International Relations
One of the universities with which I have an association is York and last week I was invited to deliver a guest lecture to a group of visitors from the CMR University in Bangalore. CMRU specialises in technical, health, management, life sciences and other allied sectors of higher and professional education, and the group comprised students from a number of disciplines and 2 members of the faculty. They had a varied week on and around the campus aimed, as much as anything, at cultural exchange. My part of the programme was a 90-minute presentation on a range of sustainability-related subjects, including risk, waste, trade-offs, consumer attitudes and CSR. The group were attentive and engaged and unfailingly polite, even tolerating the seasonally grim weather with very good grace.

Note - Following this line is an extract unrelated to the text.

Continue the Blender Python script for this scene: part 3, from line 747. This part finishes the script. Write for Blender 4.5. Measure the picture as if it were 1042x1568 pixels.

I took the opportunity to gauge their views on a number of issues, as I often do with audiences from the UK, including how they define the term ‘sustainability’, the UN SDGs, what they see as the most significant risks facing humanity and how responsibility for addressing sustainability challenges should sit across various sectors of society. Various recently-published surveys have shown regional differences in the priorities that people place on the various challenges facing global society, and in part the group’s responses reflected some of the specifics of the Indian economy and culture. There were commonalities with Western responses too, though, not least in their view of the relative parts that should be played by government, business, civil society and private individuals. It was very interesting from my perspective to learn a little more about how other cultures view sustainability; of course 25 people aren’t going to be representative of a nation of more than 1.3 billion but it always helps to see the world from a different angle.